A self.wait_for_* method is called, depending on the specified event; the return value of corresponding method is returned.

function eyetracker.wait_for_fixation_end()

Returns time and gaze position when a fixation has ended; function assumes that a 'fixation' has ended when a deviation of more than self.pxfixtresh from the initial fixation position has been detected (self.pxfixtresh is created in self.calibration, based on self.fixtresh, a property defined in self.init). Detection based on Dalmaijer et al. (2013) if EVENTDETECTION is set to 'pygaze', or using native detection functions if EVENTDETECTION is set to 'native' (NOTE: not every system has native functionality; will fall back to ;pygaze' if 'native' is not available!)

Returns:

A time, gazepos tuple. Time is the end time in milliseconds (from expstart), gazepos is a (x,y) gaze position tuple of the position from which the fixation was initiated.

  • Type: tuple

function eyetracker.wait_for_fixation_start()

Returns starting time and position when a fixation is started; function assumes a 'fixation' has started when gaze position remains reasonably stable (i.e. when most deviant samples are within self.pxfixtresh) for five samples in a row (self.pxfixtresh is created in self.calibration, based on self.fixtresh, a property defined in self.init). Detection based on Dalmaijer et al. (2013) if EVENTDETECTION is set to 'pygaze', or using native detection functions if EVENTDETECTION is set to 'native' (NOTE: not every system has native functionality; will fall back to ;pygaze' if 'native' is not available!)

Returns:

A time, gazepos tuple. Time is the starting time in milliseconds (from expstart), gazepos is a (x,y) gaze position tuple of the position from which the fixation was initiated.

  • Type: tuple

function eyetracker.wait_for_saccade_end()

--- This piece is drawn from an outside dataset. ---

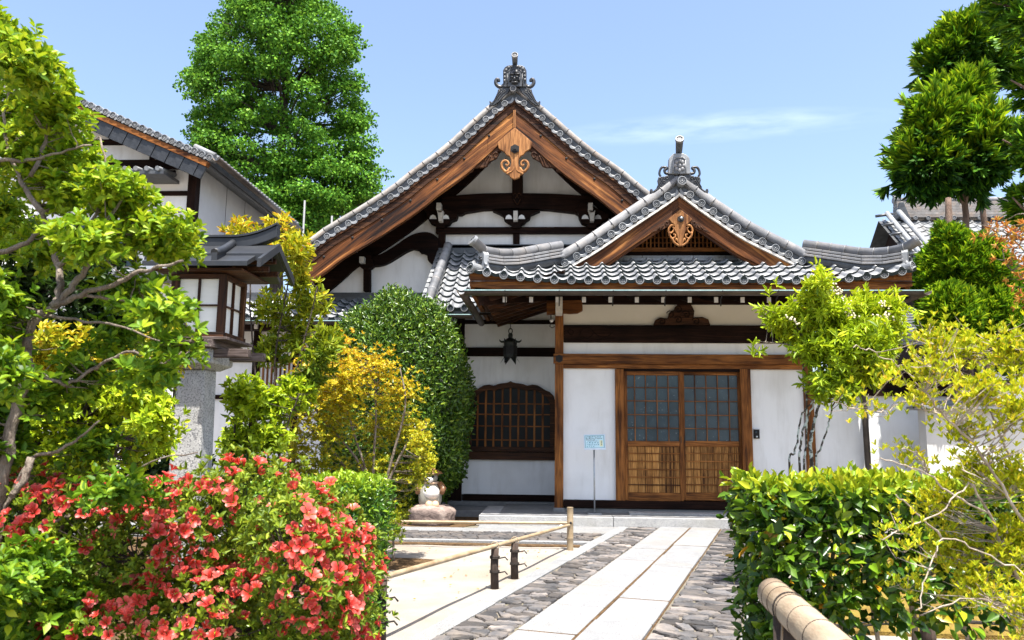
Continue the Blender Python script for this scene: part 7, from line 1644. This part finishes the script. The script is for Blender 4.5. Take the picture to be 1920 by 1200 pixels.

Returns ending time, starting and end position when a saccade is ended; based on Dalmaijer et al. (2013) online saccade detection algorithm if EVENTDETECTION is set to 'pygaze', or using native detection functions if EVENTDETECTION is set to 'native' (NOTE: not every system has native functionality; will fall back to ;pygaze' if 'native' is not available!)

Returns:

An endtime, startpos, endpos tuple. Endtime in milliseconds (from expbegintime); startpos and endpos are (x,y) gaze position tuples.

  • Type: tuple

function eyetracker.wait_for_saccade_start()

Returns starting time and starting position when a saccade is started; based on Dalmaijer et al. (2013) online saccade detection algorithm if EVENTDETECTION is set to 'pygaze', or using native detection functions if EVENTDETECTION is set to 'native' (NOTE: not every system has native functionality; will fall back to ;pygaze' if 'native' is not available!)

Returns:

An endtime, startpos tuple. Endtime in milliseconds (from expbegintime); startpos is an (x,y) gaze position tuple.